Sir Selwyn Charles Cornelius-Wheeler CMG (15 March 1923 – 4 July 2008), known as Charles Wheeler, was a British journalist and broadcaster. Having joined the BBC in 1947, he became the corporation's longest serving foreign correspondent, serving in the role until his death. Wheeler also had spells as presenter of several BBC current affairs television programmes including Newsnight and Panorama.

Wheeler was born in Bremen, Germany, in 1923, where his father was working for the British Council. The family later moved to Hamburg, where his father was employed by a shipping company. Educated at the Cranbrook School in Kent, his first job was as an errand boy at the Daily Sketch newspaper at the age of 17. He enlisted in the Royal Marines in 1941, rising to the rank of captain.

As part of 30 Assault Unit, a secret naval intelligence unit assembled by Ian Fleming, he participated in the Normandy landings as second-in-command to Patrick Dalzel-Job.

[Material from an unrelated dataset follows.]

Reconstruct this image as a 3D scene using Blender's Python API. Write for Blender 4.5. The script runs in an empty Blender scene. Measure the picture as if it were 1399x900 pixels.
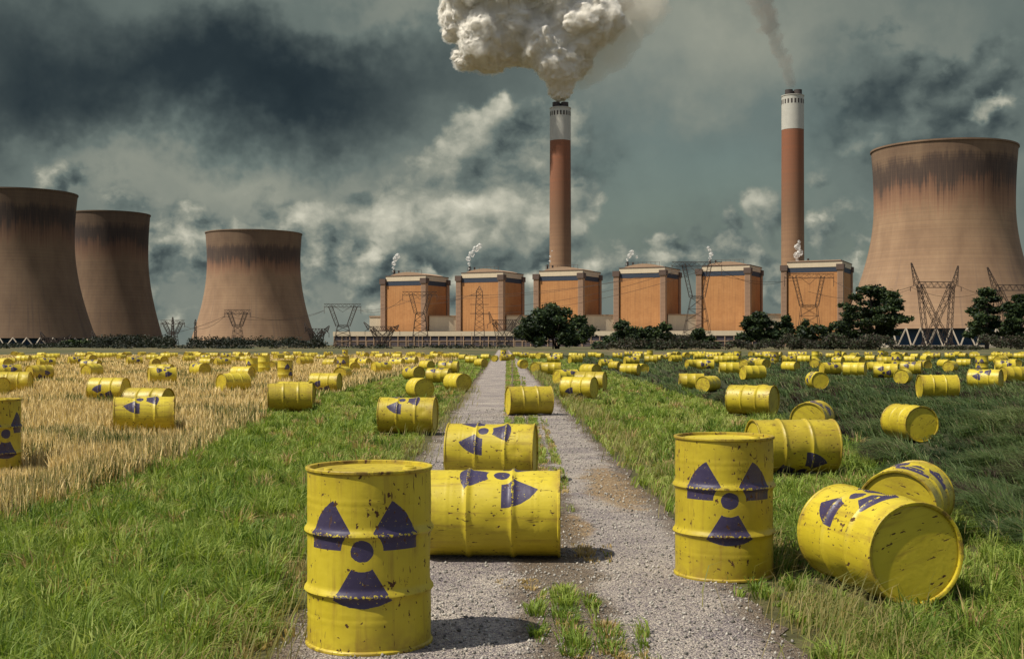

After leaving the Royal Marines in 1947, Wheeler joined the BBC, initially as a sub-editor at the Latin American division of the World Service. Wheeler's long career as a foreign correspondent began with a three-year posting to Berlin in 1950, partly thanks to his fluency in German. He subsequently returned to the UK, becoming a producer on the fledgling current affairs series Panorama in 1956. As part of Panorama's team, he travelled to Hungary to cover what would become known as the Hungarian Uprising. Taking Panorama's camera into the country, despite being told not to, he filmed the jubilant Hungarian reaction to the rebellion. Just hours after Wheeler returned to Britain, Russia re-entered Hungary and crushed the revolt. Having declined an offer to become the programme's editor, he was later assigned to New Delhi (where he reported extensively on the 1959 Tibetan uprising) and Washington, D.C., where he covered the American Civil Rights Movement and the Watergate scandal between 1965 and 1973. In the later years of his television career he was the American correspondent of Newsnight. He returned to Berlin when the Wall was built and remained there for several years with his Indian-born wife.